Your task is to gather the lines below that hold the string "Blender".
··· RECORDED DATA
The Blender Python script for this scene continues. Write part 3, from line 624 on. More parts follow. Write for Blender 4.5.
······
··· RECORDED DATA
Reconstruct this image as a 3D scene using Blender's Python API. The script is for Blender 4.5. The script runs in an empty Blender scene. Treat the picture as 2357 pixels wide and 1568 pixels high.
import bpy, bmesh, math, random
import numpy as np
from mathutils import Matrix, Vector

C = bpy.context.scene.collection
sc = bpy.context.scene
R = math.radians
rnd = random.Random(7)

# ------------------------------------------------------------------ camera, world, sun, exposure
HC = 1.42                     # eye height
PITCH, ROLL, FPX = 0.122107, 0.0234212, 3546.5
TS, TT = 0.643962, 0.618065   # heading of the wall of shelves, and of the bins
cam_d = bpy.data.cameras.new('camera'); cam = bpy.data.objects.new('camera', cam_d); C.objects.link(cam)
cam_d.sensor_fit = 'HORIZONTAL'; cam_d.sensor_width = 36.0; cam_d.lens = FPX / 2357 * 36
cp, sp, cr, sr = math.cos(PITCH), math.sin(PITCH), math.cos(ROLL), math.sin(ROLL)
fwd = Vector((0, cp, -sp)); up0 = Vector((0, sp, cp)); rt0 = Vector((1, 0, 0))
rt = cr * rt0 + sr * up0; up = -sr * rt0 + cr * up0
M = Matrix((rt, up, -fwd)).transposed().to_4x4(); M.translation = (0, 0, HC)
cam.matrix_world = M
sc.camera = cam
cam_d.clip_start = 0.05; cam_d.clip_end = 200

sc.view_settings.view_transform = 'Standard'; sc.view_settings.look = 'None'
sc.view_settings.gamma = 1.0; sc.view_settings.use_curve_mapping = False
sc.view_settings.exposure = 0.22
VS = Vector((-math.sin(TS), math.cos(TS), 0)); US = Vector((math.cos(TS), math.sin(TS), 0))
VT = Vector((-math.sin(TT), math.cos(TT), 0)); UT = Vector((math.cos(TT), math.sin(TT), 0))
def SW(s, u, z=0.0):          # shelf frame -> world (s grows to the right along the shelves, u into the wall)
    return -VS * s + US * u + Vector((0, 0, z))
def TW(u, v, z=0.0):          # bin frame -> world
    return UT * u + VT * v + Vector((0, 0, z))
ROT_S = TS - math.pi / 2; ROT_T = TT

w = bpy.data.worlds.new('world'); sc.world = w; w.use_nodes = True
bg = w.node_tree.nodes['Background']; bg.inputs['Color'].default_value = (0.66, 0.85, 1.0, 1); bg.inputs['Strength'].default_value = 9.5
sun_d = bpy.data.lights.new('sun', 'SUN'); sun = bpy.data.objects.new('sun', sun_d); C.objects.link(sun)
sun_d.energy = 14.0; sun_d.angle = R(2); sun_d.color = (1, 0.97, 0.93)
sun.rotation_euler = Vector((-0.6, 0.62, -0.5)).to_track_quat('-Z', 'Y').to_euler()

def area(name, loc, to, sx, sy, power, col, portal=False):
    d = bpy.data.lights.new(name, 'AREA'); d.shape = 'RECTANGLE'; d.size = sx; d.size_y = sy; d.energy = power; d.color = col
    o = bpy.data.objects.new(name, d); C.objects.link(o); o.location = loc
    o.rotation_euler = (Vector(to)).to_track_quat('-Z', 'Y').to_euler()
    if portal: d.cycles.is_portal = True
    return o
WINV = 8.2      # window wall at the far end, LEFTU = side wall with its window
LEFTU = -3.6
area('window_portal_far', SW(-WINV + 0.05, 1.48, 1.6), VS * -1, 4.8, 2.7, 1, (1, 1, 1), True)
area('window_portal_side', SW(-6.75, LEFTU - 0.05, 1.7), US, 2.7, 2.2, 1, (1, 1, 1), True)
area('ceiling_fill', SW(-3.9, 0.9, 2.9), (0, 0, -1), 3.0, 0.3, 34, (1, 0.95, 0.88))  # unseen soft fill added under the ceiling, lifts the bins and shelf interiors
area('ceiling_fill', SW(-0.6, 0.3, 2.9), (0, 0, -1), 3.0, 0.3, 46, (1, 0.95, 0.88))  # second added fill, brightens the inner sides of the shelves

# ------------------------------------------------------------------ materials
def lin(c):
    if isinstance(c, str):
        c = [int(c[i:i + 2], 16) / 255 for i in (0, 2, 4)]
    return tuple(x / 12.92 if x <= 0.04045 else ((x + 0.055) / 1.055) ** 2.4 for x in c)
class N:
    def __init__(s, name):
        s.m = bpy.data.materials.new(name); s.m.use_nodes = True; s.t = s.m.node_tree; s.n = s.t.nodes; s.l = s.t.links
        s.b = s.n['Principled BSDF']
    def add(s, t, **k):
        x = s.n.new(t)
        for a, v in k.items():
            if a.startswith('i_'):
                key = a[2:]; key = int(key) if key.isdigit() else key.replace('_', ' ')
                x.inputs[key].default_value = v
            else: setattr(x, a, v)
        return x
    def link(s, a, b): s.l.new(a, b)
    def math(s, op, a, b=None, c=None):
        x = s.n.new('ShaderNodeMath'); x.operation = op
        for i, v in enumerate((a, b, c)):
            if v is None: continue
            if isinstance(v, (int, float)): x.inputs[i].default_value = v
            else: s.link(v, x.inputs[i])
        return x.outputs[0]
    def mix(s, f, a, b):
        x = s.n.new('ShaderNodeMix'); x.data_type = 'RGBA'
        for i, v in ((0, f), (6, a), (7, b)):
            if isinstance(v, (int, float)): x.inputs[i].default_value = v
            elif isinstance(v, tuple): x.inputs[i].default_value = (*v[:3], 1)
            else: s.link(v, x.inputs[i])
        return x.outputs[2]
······
◆ IN RESPONSE
The Blender Python script for this scene continues. Write part 3, from line 624 on. More parts follow. Write for Blender 4.5.
Reconstruct this image as a 3D scene using Blender's Python API. The script is for Blender 4.5. The script runs in an empty Blender scene. Treat the picture as 2357 pixels wide and 1568 pixels high.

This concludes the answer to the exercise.